**REQUEST**:
Write the data out again, character for character, with no images.

════════════════════

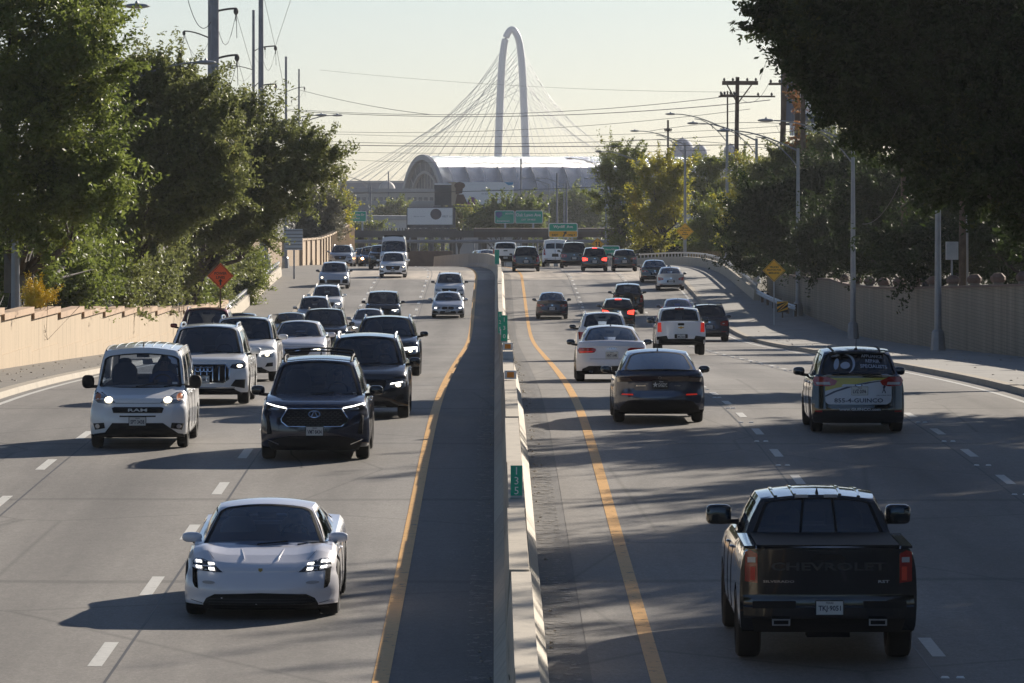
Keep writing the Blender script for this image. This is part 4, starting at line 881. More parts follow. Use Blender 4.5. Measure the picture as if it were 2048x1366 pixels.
tree('maple_tree', 490, [(1320, 360, 40, 40), (1300, 410, 34, 45), (1345, 400, 28, 45), (1310, 470, 38, 35), (1350, 345, 22, 22)], 'golden tree between two street lamps at the bend', M_YEL, G2, n=240, per=160, seed=38, leaf=.11)
tree('cedar_elm_tree', 530, [(1235, 330, 36, 42), (1215, 390, 30, 40), (1255, 390, 36, 50), (1245, 450, 34, 45), (1210, 340, 28, 18), (1272, 340, 18, 36), (1275, 480, 34, 32)], 'tall ragged green tree with yellow patches at the crest of the road', M_YG, G2, n=300, per=160, seed=39, leaf=.11, nb=16)
tree('maple_tree', 560, [(1400, 335, 40, 22), (1440, 350, 45, 28), (1480, 330, 30, 24), (1390, 390, 45, 40), (1440, 400, 50, 40), (1350, 500, 60, 30)], 'low dark green tree with orange tips behind the amber sign', M_YG, G2, n=280, per=150, seed=40, leaf=.12)
tree('cedar_tree', 500, [(1330, 490, 40, 26), (1290, 495, 25, 22), (1370, 500, 40, 20), (1420, 480, 40, 30)], 'deep shadowed evergreen behind the parapet at the bend', M_DARK, G2, n=150, per=160, seed=41, leaf=.12)
G3 = 'distant trees by the overpass'
tree('round_tree', 1050, [(1150, 415, 36, 34), (1125, 430, 30, 26), (1175, 430, 30, 28), (1150, 445, 45, 18)], 'hazy round green tree left of the tall ragged tree', M_OAK, G3, n=260, per=110, seed=42, leaf=.28, sig=.6, r0=.4)
tree('round_tree', 780, [(975, 438, 26, 20), (1010, 425, 30, 18), (955, 445, 20, 18), (1060, 425, 26, 16), (1040, 445, 40, 16)], 'hazy dark green clump behind the wide double sign', M_OAK, G3, n=300, per=110, seed=43, leaf=.22, sig=.45, r0=.3)
tree('round_tree', 900, [(925, 430, 16, 22), (912, 445, 14, 14)], 'small hazy yellowish tree right of the lower billboard', M_YEL, G3, n=50, per=90, seed=44, leaf=.25, sig=.6, r0=.2)
tree('round_tree', 1120, [(800, 420, 18, 16), (770, 425, 16, 12)], 'pale green trees left of the lower billboard', M_YG, G3, n=90, per=90, seed=45, leaf=.25, sig=.45, r0=.2)
tree('round_tree', 860, [(715, 456, 26, 10), (745, 452, 18, 8)], 'low green hedge tree at the left end of the overpass', M_YG, G3, n=50, per=90, seed=46, leaf=.22, sig=.5, r0=.15)
tree('round_tree', 980, [(735, 495, 30, 18), (790, 500, 30, 14), (860, 498, 30, 12), (700, 500, 30, 20)], 'hazy green trees seen under the left part of the overpass', M_YG, G3, n=130, per=80, seed=47, leaf=.25, sig=.7, r0=.2)
tree('round_tree', 930, [(1090, 490, 30, 16), (1150, 490, 30, 16), (1180, 500, 30, 14)], 'hazy green trees seen under the right part of the overpass', M_YG, G3, n=110, per=80, seed=48, leaf=.25, sig=.7, r0=.2)
tree('vine', 348, [(1595, 185, 12, 26), (1596, 235, 9, 30), (1598, 290, 14, 28)], 'orange dry vine clinging to the broken timber pole', M_OR, None, n=50, per=60, seed=49, leaf=.07, sig=.14, r0=.05, cat='vine', nb=3, base_px=1597)
# row of shade trees standing right of the camera: their shadows fall over the right lanes
protos = []
for k, (sd_, n_) in enumerate(((61, 430), (62, 430))):
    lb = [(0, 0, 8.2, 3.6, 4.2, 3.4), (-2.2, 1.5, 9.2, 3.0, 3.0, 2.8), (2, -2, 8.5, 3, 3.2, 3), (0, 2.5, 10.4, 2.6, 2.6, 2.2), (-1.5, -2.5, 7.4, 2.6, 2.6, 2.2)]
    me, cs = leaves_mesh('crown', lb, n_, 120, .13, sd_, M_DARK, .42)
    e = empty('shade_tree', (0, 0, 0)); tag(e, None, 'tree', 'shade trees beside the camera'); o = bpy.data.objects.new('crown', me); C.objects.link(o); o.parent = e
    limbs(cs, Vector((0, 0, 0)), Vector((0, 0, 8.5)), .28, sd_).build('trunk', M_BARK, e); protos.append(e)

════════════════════

**RESPONSE**:
Keep writing the Blender script for this image. This is part 4, starting at line 881. More parts follow. Use Blender 4.5. Measure the picture as if it were 2048x1366 pixels.
tree('maple_tree', 490, [(1320, 360, 40, 40), (1300, 410, 34, 45), (1345, 400, 28, 45), (1310, 470, 38, 35), (1350, 345, 22, 22)], 'golden tree between two street lamps at the bend', M_YEL, G2, n=240, per=160, seed=38, leaf=.11)
tree('cedar_elm_tree', 530, [(1235, 330, 36, 42), (1215, 390, 30, 40), (1255, 390, 36, 50), (1245, 450, 34, 45), (1210, 340, 28, 18), (1272, 340, 18, 36), (1275, 480, 34, 32)], 'tall ragged green tree with yellow patches at the crest of the road', M_YG, G2, n=300, per=160, seed=39, leaf=.11, nb=16)
tree('maple_tree', 560, [(1400, 335, 40, 22), (1440, 350, 45, 28), (1480, 330, 30, 24), (1390, 390, 45, 40), (1440, 400, 50, 40), (1350, 500, 60, 30)], 'low dark green tree with orange tips behind the amber sign', M_YG, G2, n=280, per=150, seed=40, leaf=.12)
tree('cedar_tree', 500, [(1330, 490, 40, 26), (1290, 495, 25, 22), (1370, 500, 40, 20), (1420, 480, 40, 30)], 'deep shadowed evergreen behind the parapet at the bend', M_DARK, G2, n=150, per=160, seed=41, leaf=.12)
G3 = 'distant trees by the overpass'
tree('round_tree', 1050, [(1150, 415, 36, 34), (1125, 430, 30, 26), (1175, 430, 30, 28), (1150, 445, 45, 18)], 'hazy round green tree left of the tall ragged tree', M_OAK, G3, n=260, per=110, seed=42, leaf=.28, sig=.6, r0=.4)
tree('round_tree', 780, [(975, 438, 26, 20), (1010, 425, 30, 18), (955, 445, 20, 18), (1060, 425, 26, 16), (1040, 445, 40, 16)], 'hazy dark green clump behind the wide double sign', M_OAK, G3, n=300, per=110, seed=43, leaf=.22, sig=.45, r0=.3)
tree('round_tree', 900, [(925, 430, 16, 22), (912, 445, 14, 14)], 'small hazy yellowish tree right of the lower billboard', M_YEL, G3, n=50, per=90, seed=44, leaf=.25, sig=.6, r0=.2)
tree('round_tree', 1120, [(800, 420, 18, 16), (770, 425, 16, 12)], 'pale green trees left of the lower billboard', M_YG, G3, n=90, per=90, seed=45, leaf=.25, sig=.45, r0=.2)
tree('round_tree', 860, [(715, 456, 26, 10), (745, 452, 18, 8)], 'low green hedge tree at the left end of the overpass', M_YG, G3, n=50, per=90, seed=46, leaf=.22, sig=.5, r0=.15)
tree('round_tree', 980, [(735, 495, 30, 18), (790, 500, 30, 14), (860, 498, 30, 12), (700, 500, 30, 20)], 'hazy green trees seen under the left part of the overpass', M_YG, G3, n=130, per=80, seed=47, leaf=.25, sig=.7, r0=.2)
tree('round_tree', 930, [(1090, 490, 30, 16), (1150, 490, 30, 16), (1180, 500, 30, 14)], 'hazy green trees seen under the right part of the overpass', M_YG, G3, n=110, per=80, seed=48, leaf=.25, sig=.7, r0=.2)
tree('vine', 348, [(1595, 185, 12, 26), (1596, 235, 9, 30), (1598, 290, 14, 28)], 'orange dry vine clinging to the broken timber pole', M_OR, None, n=50, per=60, seed=49, leaf=.07, sig=.14, r0=.05, cat='vine', nb=3, base_px=1597)
# row of shade trees standing right of the camera: their shadows fall over the right lanes
protos = []
for k, (sd_, n_) in enumerate(((61, 430), (62, 430))):
    lb = [(0, 0, 8.2, 3.6, 4.2, 3.4), (-2.2, 1.5, 9.2, 3.0, 3.0, 2.8), (2, -2, 8.5, 3, 3.2, 3), (0, 2.5, 10.4, 2.6, 2.6, 2.2), (-1.5, -2.5, 7.4, 2.6, 2.6, 2.2)]
    me, cs = leaves_mesh('crown', lb, n_, 120, .13, sd_, M_DARK, .42)
    e = empty('shade_tree', (0, 0, 0)); tag(e, None, 'tree', 'shade trees beside the camera'); o = bpy.data.objects.new('crown', me); C.objects.link(o); o.parent = e
    limbs(cs, Vector((0, 0, 0)), Vector((0, 0, 8.5)), .28, sd_).build('trunk', M_BARK, e); protos.append(e)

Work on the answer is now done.